- Collected data
=======
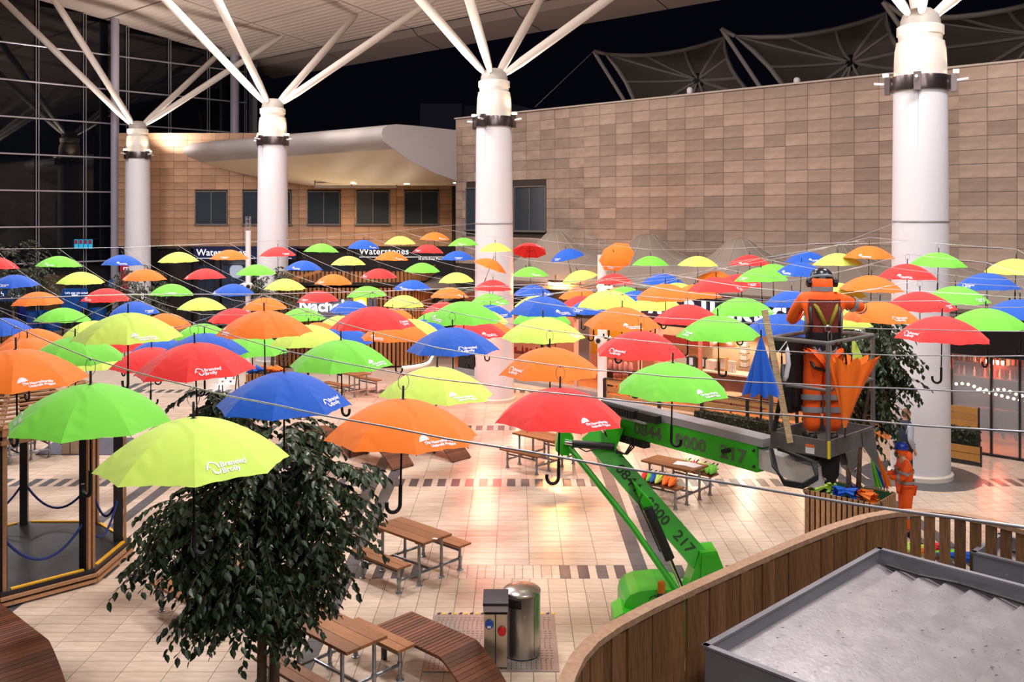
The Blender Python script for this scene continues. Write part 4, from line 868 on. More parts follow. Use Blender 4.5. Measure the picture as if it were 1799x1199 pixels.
# ------------------------------------------------------------------ left side below the glass wall
M_BLUE = mat('hoarding_blue', srgb(10, 78, 160), .5); lt = lambda px, py, Y: at_depth(px, py, Y)
def panel(name, xa, xb, ya, yb, Y, m, label, cat, th=.08, txt=None, tsz=.2, m2=None):
    a, b = at_depth(xa, yb, Y), at_depth(xb, ya, Y); t = thing(name, ((a.x + b.x) / 2, Y, min(a.z, b.z)), label, cat); part(t, 'panel', MB().box(a.x, b.x, Y, Y + th, a.z, b.z), m)
    if txt:
        for k, (s_, px, py) in enumerate(txt): q = at_depth(px, py, Y - .02); part(t, 'lettering', text_on(MB(), s_, tsz, q, (1, 0, 0), (0, 0, 1), .005), m2 or M_LETTER)
    if a.z > .3:
        part(t, 'stand', MB().box(a.x + .05, a.x + .12, Y + .02, Y + .06, 0, a.z).box(b.x - .12, b.x - .05, Y + .02, Y + .06, 0, a.z), M_BLACK)
    return t
panel('banner_sign', 107, 153, 507, 543, 47, M_BLUE, 'blue banner with white lines of text near the wet floor cone', 'banner', txt=[("Let's stay connected", 114, 516.5), ('about', 126, 520)], tsz=.14)
panel('banner_sign', 124, 142, 543, 566, 46.5, mat('royal_blue', srgb(24, 44, 150), .5), 'plain royal blue sign below the blue banner', 'banner')
panel('banner_sign', -6, 35, 505, 530, 46, M_BLUE, 'blue kiosk panel lettered in white at the left edge', 'banner', txt=[('h  ky u', 1, 521)], tsz=.34)
panel('banner_sign', 211, 223, 462, 512, 47.5, mat('magenta', srgb(196, 20, 70), .5), 'magenta banner behind the small tree by the far column', 'banner', txt=[('rs', 216, 475)], tsz=.34)
panel('banner_sign', 191, 198, 492, 504, 47.6, M_BLUE, 'tiny blue notice on the round post', 'banner')
panel('banner_sign', 33, 44, 538, 566, 45.8, MATS['royal_blue'], 'dark blue sign right of the slatted timber planter', 'banner')
scr = thing('screen_row', at_depth(146, 437, 50), 'row of cyan lit screens high inside the glass wall', 'screen')
for k in range(4): a, b = at_depth(130.5 + 8.3 * k, 437, 50), at_depth(137 + 8.3 * k, 421, 50); part(scr, 'screen', MB().box(a.x, b.x, 50, 50.05, a.z, b.z), mat('screen_cyan', srgb(40, 160, 200), emit=.7)); part(scr, 'picture', MB().box(a.x + .02, b.x - .02, 49.98, 50.0, (a.z + b.z) / 2, b.z - .03), mat('screen_pic', srgb(120, 40, 60), emit=.4))
part(scr, 'bracket', MB().box(at_depth(130, 420, 50).x, at_depth(163, 420, 50).x, 50.05, 50.8, at_depth(130, 420, 50).z - .04, at_depth(130, 420, 50).z), M_BLACK)
pl = thing('slatted_planter', (at_depth(16, 560, 45).x, 45, 0), 'slatted timber planter at the left edge by the blue panel', 'planter')
for k in range(9): xx = at_depth(-2 + 4 * k, 560, 45).x; part(pl, 'slat', MB().box(xx, xx + .085, 44.9, 44.95, .05, 1.15), M_SLATK)
part(pl, 'core', MB().box(at_depth(-3, 560, 45).x, at_depth(33, 560, 45).x, 44.96, 45.7, 0, 1.1), M_KDARK)
wc = at_z(180, 560, 0); t = thing('wet_floor_cone', wc, 'tall yellow wet floor cone standing before the round post', 'cone')
part(t, 'body', MB().lathe([(.3, 0), (.3, .03), (.22, .05), (.1, .95), (.09, 1.0), (.02, 1.02)], 14, wc), mat('cone_yellow', srgb(240, 190, 20), .5), 40); part(t, 'lettering', text_on(MB(), 'CAUTION', .09, wc + Vector((-.13, -.215, .4)), (1, 0, 0), (0, .12, .99), .004), M_BLACK)
for k, (px, py, Y) in enumerate([(53, 516, 47), (70, 517, 47.5), (172, 508, 49), (92, 513, 47.2)]):
    q = at_depth(px, py, Y); t = thing('tub_chair', (q.x, q.y, 0), ['rounded blue tub chair left of the blue banner', 'rounded blue tub chair beside the banner edge', 'dark blue tub chair behind the wet floor cone', 'blue tub chair with a white label left of the banner'][k], 'chair', 'blue tub chairs')
    q.z = 0; part(t, 'back', MB().lathe([(.42, .45), (.45, .9), (.43, 1.25), (.38, 1.25), (.38, .45)], 20, q), M_BLUE, 40); part(t, 'seat', MB().lathe([(.36, .3), (.38, .45), (.3, .5)], 20, q), M_BLUE); part(t, 'base', MB().lathe([(.3, 0), (.3, .03), (.06, .06), (.06, .32)], 16, q), M_BLACK)
solid('reception_desk', MB().box(at_depth(52, 500, 49.5).x, at_depth(105, 500, 49.5).x, 49.5, 50.2, 0, 2.9), wood('desk_wood', (120, 84, 52)), 'brown timber partition behind the blue banner', 'partition')
# ------------------------------------------------------------------ roof-top tensile dishes behind the stone wall and far buildings
M_DISH = mat('dish_fabric', srgb(120, 106, 98), .8, var=.08, scale=.4); M_DSEAM = mat('dish_seam', srgb(176, 164, 154), .7)
struct('roof_right', MB().obox(wp(16, 9.9, -9.0), Vector((WD.x, WD.y, 0)) * 15.5, Vector((WN.x, WN.y, 0)) * 8.2, (0, 0, .2)), M_KDARK, 'dark flat roof behind the stone wall')
def dish(bnd, hub, Y, Yh, seams, label, mast):
    t = thing('tensile_dish', at_depth(hub[0], 200, Y), label, 'membrane', 'roof-top dishes'); B = [at_depth(x, y, Y + dy) for x, y, dy in bnd]; hc = at_depth(hub[0], hub[1], Yh); n = len(B)
    mb = MB(); NR = 9
    def fn(i, j):
        f = j / (NR - 1); a = B[i]; p = hc.lerp(a, .05 + .95 * f); p.y += (Yh - Y) * 0 + 1.6 * (1 - f) ** 2 * 0; sag = 1.2 * f * (1 - f); p.y += sag; return p
    mb.grid(n, NR, fn, closeu=True); part(t, 'membrane', mb, M_DISH, 0)
    for i in range(0, n, seams): part(t, 'seam', MB().path([Vector(fn(i, j)) + Vector((0, -.06, 0)) for j in range(NR)], .075, 5), M_DSEAM)
    part(t, 'edge_cable', MB().path(B, .11, 6, closed=True), M_DSEAM)
    part(t, 'hub_ring', MB().lathe([(.3, -.2), (.45, -.1), (.45, .1), (.3, .2)], 18, hc, Matrix.Rotation(PI / 2, 3, 'X')), M_BLACK)
    if mast:
        for (a, b) in mast: part(t, 'mast', MB().tube(at_depth(*a, Y - .3), at_depth(*b, Y - .3), .1, n=8), M_DSEAM)
    return t
def curve(p, q, bow, n=6, d0=0, d1=0):
    out = []
    for k in range(n): f = k / n; out.append((p[0] + (q[0] - p[0]) * f + bow[0] * 4 * f * (1 - f), p[1] + (q[1] - p[1]) * f + bow[1] * 4 * f * (1 - f), d0 + (d1 - d0) * f))
    return out
b1 = curve((1062, 94), (1272, 66), (0, 14)) + curve((1272, 66), (1325, 170), (-14, 2)) + curve((1325, 170), (1130, 270), (0, 10)) + curve((1130, 270), (1062, 94), (16, -10))
dish(b1, (1225, 141), 50, 51.5, 2, 'leftmost brown fabric dish above the stone wall', [((1043, 90), (1100, 182)), ((1043, 90), (1062, 94))])
b2 = curve((1290, 63), (1556, 24), (0, 16)) + curve((1556, 24), (1610, 125), (-12, 0)) + curve((1610, 125), (1420, 260), (0, 10)) + curve((1420, 260), (1290, 63), (20, -12))
dish(b2, (1493, 110), 44, 45.5, 2, 'middle brown fabric dish left of the nearest column top', [((1267, 50), (1340, 160)), ((1267, 50), (1290, 63))])
b3 = curve((1590, 30), (1860, -8), (0, 14)) + curve((1860, -8), (1930, 110), (-10, 0)) + curve((1930, 110), (1700, 230), (0, 10)) + curve((1700, 230), (1590, 30), (18, -12))
dish(b3, (1822, 62), 38, 39.5, 2, 'brown fabric dish right of the nearest column top', [((1551, 3), (1640, 130)), ((1551, 3), (1590, 30))])
for k, (px, py) in enumerate([(1400, 150), (1212, 166)]):
    q = at_depth(px, py, 34 if k == 0 else 37); t = thing('roof_sensor', q, ['white capsule sensor on a short stalk on the wall top', 'small white bracket lamp on the wall top'][k], 'sensor'); part(t, 'stalk', MB().tube(Vector((q.x, q.y, 10.5)), q, .03), M_GREYP); part(t, 'head', MB().path([q, q + Vector((0, 0, .1)), q + Vector((0, 0, .22)), q + Vector((0, 0, .28))], [.08, .12, .12, .06], 12), M_WHITE, 40)
solid('guy_wire', MB().path([at_depth(940, 188, 49), at_depth(1043, 90, 49.7)], .02, 4), M_GREYP, 'thin guy wire slanting from the leftmost dish mast', 'wire')
a, b = at_depth(738, 225, 62), at_depth(812, 182, 62); solid('far_building', MB().box(a.x, b.x, 62, 66, 0, b.z).box(b.x, b.x + 2.6, 62.4, 66, 0, b.z - .1), mat('far_dark', srgb(44, 44, 66), .8), 'dark far building above the canopy against the night', 'building')
a, b = at_depth(880, 200, 58), at_depth(1000, 180, 58); solid('far_building', MB().extrude([(a.x - 2, 58, 0), (b.x + 1, 58, 0), (b.x - .5, 58, 12.2), (a.x - 1, 58, 13.4)], (0, 4, 0)), MATS['far_dark'], 'dark sloping roof behind the middle column top', 'building')
# ------------------------------------------------------------------ foreground kiosk roof: timber parapet, metal trays
M_CEDAR = wood('cedar_board', (140, 98, 62), dark=.5, stretch=(25, 25, 2.0), rnd=.25); M_RAILW = wood('weathered_rail', (172, 136, 108), dark=.65, stretch=(8, 8, 8), rnd=0)
FZ = 3.5
fpx = [(985, 1225), (992, 1180), (1005, 1152), (1028, 1125), (1062, 1100), (1110, 1076), (1200, 1036), (1300, 991), (1400, 948), (1470, 918), (1520, 900), (1565, 892), (1615, 891), (1680, 898), (1740, 909), (1799, 925), (1900, 958)]
FP = [at_z(x, y, FZ) for x, y in fpx]
def resample(pts, step):
    out = [pts[0].copy()]; acc = 0; 
    for a, b in zip(pts[:-1], pts[1:]):
        L_ = (b - a).length; s = step - acc
        while s <= L_: out.append(a.lerp(b, s / L_)); s += step
        acc = (acc + L_) % step
    return out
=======
- Work required
Report only how many lines of the listing hold the word "picture".

- Solution
2